I'm talking about rights, not laws. Congress could, for example, pass a law requiring immigration officials to give certain process to people denied visas. Judges could enforce those laws, and nothing about such a scheme would violate sovereignty.[1] But saying that foreigners have a right to such process is different. Where does this right come from? Foreigners are not parties to the Constitution so it can't come from that. It has to come from something "bigger," some higher law that encompasses both the foreigner and the U.S. But unless you believe in some sort of God and divine law, there is no such thing. The sovereign entity is the end of the line--nothing binds its actions other than its own conscience.
[1] Though many people would say it's a separation of powers violation.
See in particular his quote from Scalia's dissent in Boumediene:
“The alien, to whom the United States has been traditionally hospitable, has been accorded a generous and ascending scale of rights as he increases his identity with our society . . . .

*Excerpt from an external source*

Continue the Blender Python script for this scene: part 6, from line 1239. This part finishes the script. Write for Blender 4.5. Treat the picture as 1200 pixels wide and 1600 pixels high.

“But, in extending constitutional protections beyond the citizenry, the Court has been at pains to point out that it was the alien’s presence within its territorial jurisdiction that gave the Judiciary power to act.” Id., at 770–771.
Not even Glen Greenwald claims that the U.S. Constitution applies to non-citizens trying to board a plane in Cairo.
You're always playing a bit of a lottery whenever you interact with, well, just about anything. But when domestic police screw up (or not!) and you get in trouble, there's at least a process in place that tries to smooth things out. It's still not a guarantee, but if you didn't actually do anything wrong, the process makes a decent stab at ensuring that fact comes to light.
But start crossing a border and everything changes. A single wage slave having a bad day can ruin you. Low-level consulate worker decided you screwed something up, even though you think you didn't? Well, too bad. Go find another country to live in.
For whatever reason, we completely throw out all these principles the moment we look at people crossing a border. And worse, everyone thinks this is fine. Foreigners have to rights, and people seem to think that's how it should be.